AVIÓN A COZUMEL
Volvimos a Cozumel, esa joya en mitad del Caribe. Hace más de dos años que para llegar a la isla era necesario viajar a Cancún y de ahí tomar un avión pequeño o un transbordador para aterrizar, por fin, tras cinco horas, en la tierra prometida. Esta vez hicimos dos horas, en un vuelo directo cuya aparición me llevó a comprometer a media familia para ir siquiera el fin de semana.
Debido a unas buenas artes había ganado el derecho a cuatro noches gratis en el hotel que más quiero. Dada la falta de tiempo las cambié por dos, pero con dos estancias. Con unas terrazas que dan a la arena clara y al arrecife. ¿Qué más? Sólo la fiesta de estar vivos y ahí.
Traje fotos impresas en el desorden de mi cabeza.
En una estoy parada bajo la noche y la luna. Cantan los grillos y no hay nadie caminando afuera porque a todo el mundo le pican los moscos. Así que se han agazapado frente a la tele. Yo saludo a la diosa y le juro que creo en sus poderes.
Amanece nublado. Gris el horizonte, de arriba a abajo. Caminamos a la palapa para desayunar. Estamos entre la fruta y el café cuando se suelta una lluvia que jala el agua en ráfagas. Se siente como si fuéramos volando. Y una paz de esas que sólo suceden cuando el tiempo se queda en vilo, nos toma completos.
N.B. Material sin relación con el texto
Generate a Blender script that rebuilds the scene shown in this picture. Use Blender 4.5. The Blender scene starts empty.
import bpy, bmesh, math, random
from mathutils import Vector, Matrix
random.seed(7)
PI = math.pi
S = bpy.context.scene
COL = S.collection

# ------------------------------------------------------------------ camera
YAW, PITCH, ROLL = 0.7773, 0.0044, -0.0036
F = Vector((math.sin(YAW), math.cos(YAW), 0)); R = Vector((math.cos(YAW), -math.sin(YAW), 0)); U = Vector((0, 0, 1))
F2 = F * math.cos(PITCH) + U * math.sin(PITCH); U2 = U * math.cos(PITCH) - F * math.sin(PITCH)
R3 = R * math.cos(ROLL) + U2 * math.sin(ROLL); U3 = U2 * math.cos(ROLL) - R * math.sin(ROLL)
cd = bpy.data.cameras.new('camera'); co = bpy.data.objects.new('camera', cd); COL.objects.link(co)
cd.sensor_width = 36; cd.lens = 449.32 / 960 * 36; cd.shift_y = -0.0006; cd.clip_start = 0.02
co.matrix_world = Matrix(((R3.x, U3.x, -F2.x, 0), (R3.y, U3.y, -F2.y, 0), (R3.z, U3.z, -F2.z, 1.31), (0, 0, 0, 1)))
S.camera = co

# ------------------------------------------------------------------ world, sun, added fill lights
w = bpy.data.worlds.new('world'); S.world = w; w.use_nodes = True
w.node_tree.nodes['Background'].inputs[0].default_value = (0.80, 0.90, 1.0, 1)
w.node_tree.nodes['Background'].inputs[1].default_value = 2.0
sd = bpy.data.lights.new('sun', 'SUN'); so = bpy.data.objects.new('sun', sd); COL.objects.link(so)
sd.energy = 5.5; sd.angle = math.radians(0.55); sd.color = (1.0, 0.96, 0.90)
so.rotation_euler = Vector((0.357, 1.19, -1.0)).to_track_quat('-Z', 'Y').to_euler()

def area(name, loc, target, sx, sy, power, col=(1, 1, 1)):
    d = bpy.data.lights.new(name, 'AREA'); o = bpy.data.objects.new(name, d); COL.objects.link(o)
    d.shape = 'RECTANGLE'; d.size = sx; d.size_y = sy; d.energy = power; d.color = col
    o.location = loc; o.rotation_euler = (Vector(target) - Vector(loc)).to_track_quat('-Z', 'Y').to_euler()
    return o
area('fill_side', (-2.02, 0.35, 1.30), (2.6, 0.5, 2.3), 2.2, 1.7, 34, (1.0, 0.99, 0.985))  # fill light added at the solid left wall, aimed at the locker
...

Al rato ha salido el sol. Se abrió un lugar entre las nubes. Mustio el aire se convierte en cristales. Tenemos escafandras y aletas. Vamos los cinco a pescar peces con los ojos. Y cada quien se va haciendo de los suyos. A mí los que más me han gustado son unos que están hechos para confundir. Son amarillos con azul y cerca de la cola tienen estampado un círculo idéntico a un ojo. Así que cuando nadan hacia otro lado, parece que se están acercando, pero van huyendo.
Luego el hambre como un relámpago alegre, llegamos a comer al Guidos. Ahí hacen el pan en un horno de leña y lo ponen sobre la mesa, caliente y con ajo. Mientras nos lo comemos va hablando el menú en nuestros ojos. Yo comí un risotto a la milanesa. ¿En Cozumel? Pues sí, porque la chef es extravagante y uno, ¿por qué no?
En la tarde voy a ver a doña Migue. Está cansada, pero cuando me acerco regala una sonrisa. Yo me quedo prendida a sus manos un rato largo, pensando en los barcos que cruzan a diario por su ventana. Y en ella que tanto los ha disfrutado. «Miguelina —le dijo su novio—, cásate conmigo y pondré la isla a tus pies.» Él era pobre entonces, pero junto con su hermano compró una máquina de hielo. Después, todo fue trabajar hasta esta noche en que lo visito en su tienda. Don Nassim tiene la misma curiosidad que le conocí hace treinta años, con la que se le presentó a su novia hace casi setenta. Y sigue guapo.
Imposible pasar por Cozumel sin un cambio en el alma. Algo de la serenidad impávida de la isla debería seguirnos por todas partes. Y cuando la vida se empeñe en quitárnosla, hay que volver por ella.